EDITORIAL The Ottawa Citizen

Dumping the rule of law
Ontario's premier shouldn't need basic civics lessons, but a bill now before Queen's Park demonstrates that Dalton McGuinty doesn't understand a basic principle of Western civilization: the rule of law.

April 20, 2004

That principle, for Mr. McGuinty's benefit, holds that laws -- clear, public and predictable -- are what govern our actions. Not the whim of king or premier. And, just as important, the law applies to everyone -- from the humblest individual to governments, kings and, yes, even premiers.
Mr. McGuinty's lack of understanding of this basic idea is clear in the legislation his government introduced to deal with the lingering issue of the Adams Mine dump. In 1998, the then-Conservative government gave approval to a proposal by a North Bay businessman to ship Toronto's trash by rail to an abandoned open-pit mine near Kirkland Lake. The project wound its way slowly through the bureaucracy. Several times it appeared the City of Toronto would scupper it. But it kept coming back to life until the McGuinty government announced it was officially and finally dead.
That's certainly the government's prerogative. But the businessman is now out of pocket for millions of dollars in expenses. He has also seen any expectation of profit from the project vanish after all these years because the government, which was in effect his business partner, suddenly changed its mind. Clearly, he has to be compensated. And that's why we have the law. The laws governing civil liability are voluminous and complex and we wouldn't presume to say precisely what is owed, but that's what the law is intended to sort out. Every day, individuals, companies or governments pull out of deals. Then the law sorts out the mess.
But not this time. Mr. McGuinty knows the law would likely say his government is liable for major damages and he doesn't want to pay. So he added clauses to the Adams Mine legislation that say the businessman may receive compensation for out-of-pocket expenses but nothing else. Any legal claims, existing or future, are "hereby extinguished." The law? Poof! Gone.
Let's be clear, this is not about the wisdom of the Adams Mine proposal.
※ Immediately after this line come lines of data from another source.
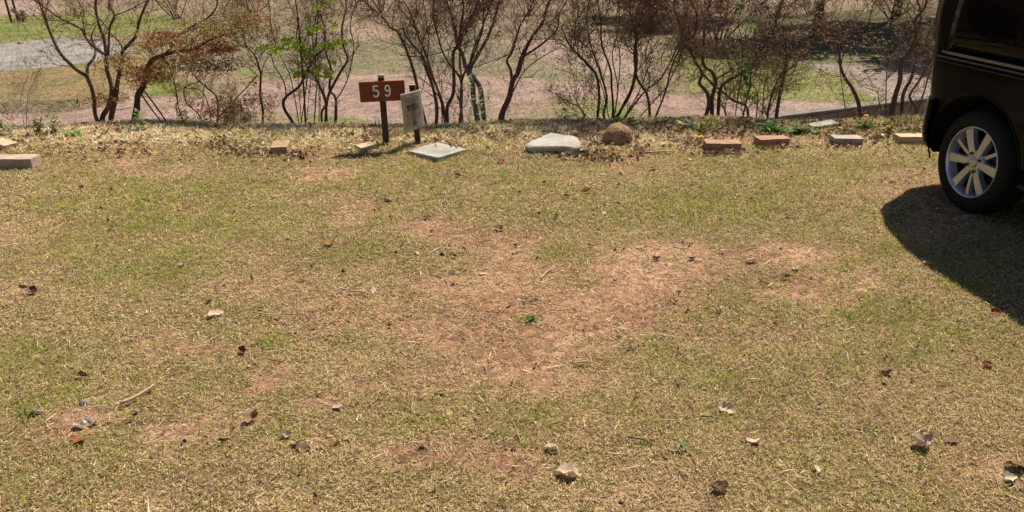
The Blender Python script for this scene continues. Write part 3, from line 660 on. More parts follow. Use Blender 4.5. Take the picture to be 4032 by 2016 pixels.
shrub('shrub', 'tall twiggy bare shrub of curving stems behind the tilted notice', 'shrub', [
 (C(1200, [(895, 900), (830, 720), (800, 560), (750, 400), (680, 240), (620, 200), (560, 120), (480, 50), (400, -20)]), .011, .004, .0),
 (C(1200, [(930, 895), (958, 800), (930, 640), (880, 480), (850, 400), (760, 300), (700, 200)]), .012, .004, .05, False),
 (C(1200, [(1030, 920), (1000, 760), (920, 540), (880, 400), (830, 280), (800, 200), (760, 80), (700, -20)]), .011, .004, .1),
 (C(1200, [(1042, 920), (1030, 790), (1080, 660), (1075, 400), (1110, 320), (1130, 200), (1150, 50), (1140, -20)]), .012, .005, .05),
 (C(1200, [(985, 905), (990, 760), (920, 620), (850, 420), (870, 250), (950, 100), (1000, -20)]), .006, .003, .15),
 (C(1200, [(880, 480), (900, 300), (880, 150), (860, 0)]), .005, .003, .1),
 (C(1200, [(840, 690), (890, 520), (960, 380)]), .003, .002, .1, False)], 6.25, M['bark'], buds=PINK+BEIGE, seed=8, dens=1.05, tl=.36, budn=.5)
shrub('shrub', 'bare shrub with forked stems between the notice and the lichened trunk', 'shrub', [
 (C(1200, [(1100, 905), (1135, 780), (1130, 580), (1060, 480), (1010, 400), (960, 250), (930, 100), (940, -20)]), .009, .004, 0),
 (C(1200, [(1165, 905), (1135, 800), (1140, 580), (1200, 450), (1260, 300), (1290, 200), (1300, 60), (1330, -20)]), .009, .004, .08),
 (C(1200, [(1140, 590), (1120, 450), (1130, 330), (1180, 200), (1240, 60), (1260, -20)]), .006, .003, .08)], 6.3, M['bark'], buds=PINK, seed=9, dens=1.05, budn=.5)
shrub('small_tree', 'small tree with two thick grey lichened trunks right of the notice', 'tree', [
 (C(1800, [(165, 910), (120, 720), (110, 600), (60, 480), (40, 400), (0, 320), (-20, 200), (-60, 60), (-90, -20)]), .015, .006, 0),
 (C(1800, [(200, 910), (172, 660), (120, 560), (95, 500), (150, 400), (230, 250), (280, 100), (310, -20)]), .0155, .006, .05),
 (C(1800, [(20, 900), (30, 600), (25, 300), (130, 60), (140, -20)]), .008, .004, .15),
 (C(1800, [(45, 905), (28, 800), (10, 700)]), .008, .005, .12, False),
 (C(1800, [(125, 490), (270, 435), (390, 395)]), .004, .002, .05, False),
 (C(1800, [(90, 480), (110, 380), (180, 200), (240, 40), (260, -20)]), .007, .003, .1)], 6.25, M['bark_grey'], buds=PINK+OLIVE, seed=10, dens=1.15, budn=.5, grp='small trees in the row')
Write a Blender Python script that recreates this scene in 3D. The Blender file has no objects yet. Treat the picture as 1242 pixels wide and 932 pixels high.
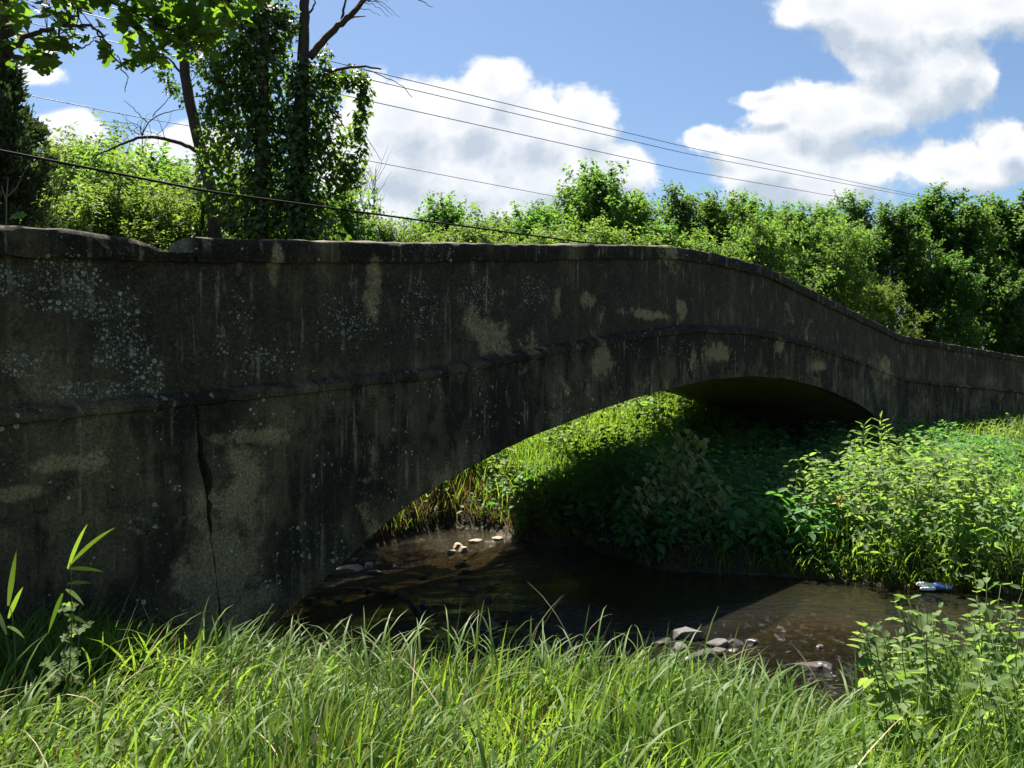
import bpy, math, random
import numpy as np
R = math.radians
scene = bpy.context.scene
col = scene.collection
rng = np.random.default_rng(7)

# ------------------------------------------------------------------ layout
CAMZ = 2.2                       # eye height above the pool
F = 1035.0                       # focal length in photo pixels
C0 = np.array([3.75, 13.4])      # crown of the bridge face, plan
DS = np.array([.616, .788])      # along the bridge
DN = np.array([-.788, .616])     # across the bridge, away from the camera
W = 3.75                          # bridge width


def at(px, py, Y):
    return np.array([(px - 621) / F * Y, Y, CAMZ + (453 - py) / F * Y])


def sn(X, Y):
    dx, dy = np.asarray(X) - C0[0], np.asarray(Y) - C0[1]
    return dx * DS[0] + dy * DS[1], dx * DN[0] + dy * DN[1]


def xy(s, n):
    s, n = np.asarray(s, float), np.asarray(n, float)
    return C0[0] + s * DS[0] + n * DN[0], C0[1] + s * DS[1] + n * DN[1]


def flare(s):
    return -.208 * np.maximum(0, np.asarray(s) - 9.6)


def sstep(a, b, x):
    t = np.clip((np.asarray(x, float) - a) / (b - a), 0, 1)
    return t * t * (3 - 2 * t)


def smooth_interp(s, ks, kz, w=.35):
    return (np.interp(s - w, ks, kz) + np.interp(s, ks, kz) * 2 + np.interp(s + w, ks, kz)) / 4


TOP = [(-30, .3), (-18, .6), (-10.8, .854), (-9.6, .93), (-6.3, 1.285), (-4.88, 1.45), (-2.6, 1.71), (-1, 1.765), (.6, 1.765),
       (1.4, 1.70), (3.6, 1.49), (6.3, 1.24), (9.6, .93), (17.1, .52), (24, .15), (40, -.3)]
LED = [(-30, -.8), (-18, -.55), (-10.8, -.245), (-9.6, -.17), (-7.5, -.02), (-6.35, .13), (-4.88, .324), (-2.94, .55), (-1.72, .65), (0, .68),
       (1.26, .63), (3.6, .47), (6.3, .2), (9.6, -.16), (17.1, -.55), (24, -.85), (40, -1.2)]
INT = [(-9.75, -3.0), (-9.45, -2.2), (-9.2, -1.88), (-8.89, -1.75), (-8.58, -1.61), (-8.24, -1.46), (-7.88, -1.285), (-7.49, -1.12), (-6.95, -.95),
       (-6.34, -.785), (-5.65, -.635), (-4.87, -.50), (-3.98, -.36), (-2.94, -.225), (-1.46, -.09), (0, -.045)]
INT = INT + [(-a, b) for a, b in INT[-2::-1]]


def prof(K, s, w=.35):
    k = np.array(K)
    return smooth_interp(np.asarray(s, float), k[:, 0], k[:, 1], w) + CAMZ


def top_z(s): return prof(TOP, s, .22)
def led_z(s): return prof(LED, s, .3)
def int_z(s): return prof(INT, s, .12)


# ------------------------------------------------------------------ noise
def _hash(ix, iy, iz):
    h = (ix * 374761393 + iy * 668265263 + iz * 2147483647 + 1013904223).astype(np.int64) & 0xffffffff
    h = ((h ^ (h >> 13)) * 1274126177) & 0xffffffff
    h = ((h ^ (h >> 15)) * 2246822519) & 0xffffffff
    return ((h ^ (h >> 16)) & 0xffff) / 65535.0


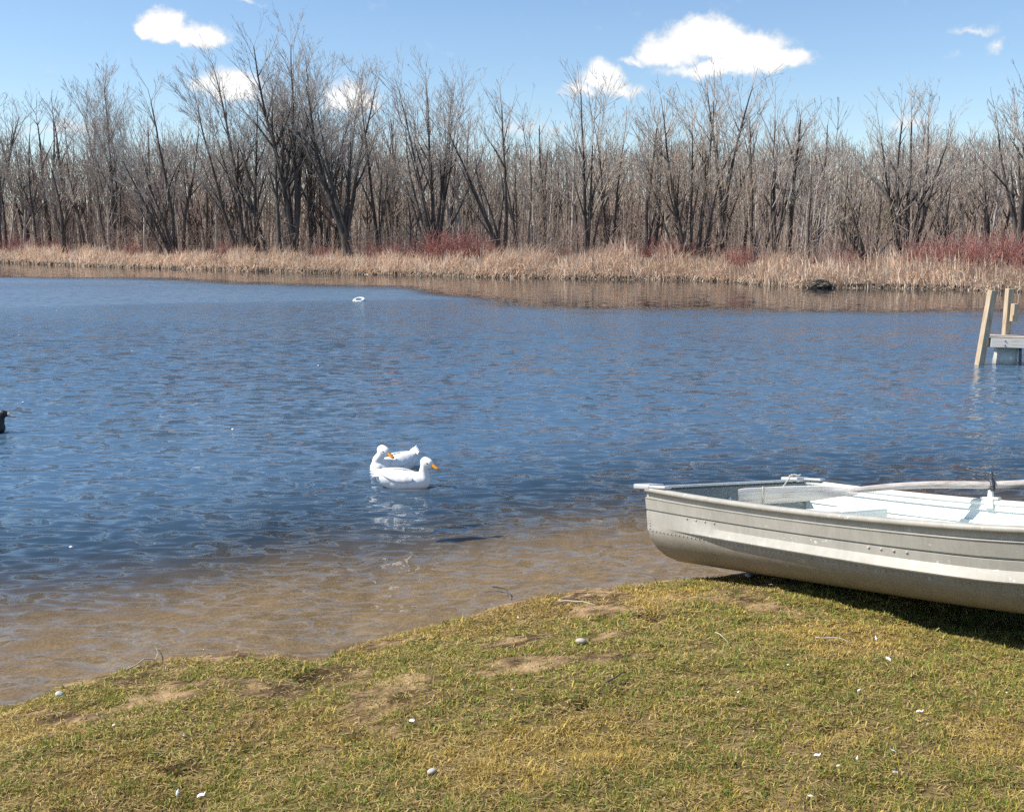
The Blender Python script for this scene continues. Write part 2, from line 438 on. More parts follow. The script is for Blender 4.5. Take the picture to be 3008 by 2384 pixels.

Both supporters and opponents of the project should be disgusted by the sight of Mr. McGuinty saying, in effect, that law is whatever he and his Liberal majority feel like today. When a government can simply wave its hand and not only free itself of inconvenient laws, but do so retroactively, it is effectively above the law. Kings lost their heads for behaving like this.
Although more and more retroactive legislation is being passed by lazy Canadian governments that don't understand, or don't care, about the principles they are damaging, it isn't happening in the field of criminal law. That's because a judge would use the Charter of Rights to knock down a law that criminalized conduct retroactively. But the Charter cannot stop governments from retroactively tearing up contracts or otherwise putting themselves above the law because there is no protection for property rights in it. Property rights are enshrined in the constitution of almost every major Western nation that has a written constitution and yet they were left out when our Charter was drafted.
That is an outrage that exceeds even Mr. McGuinty's appalling legislation.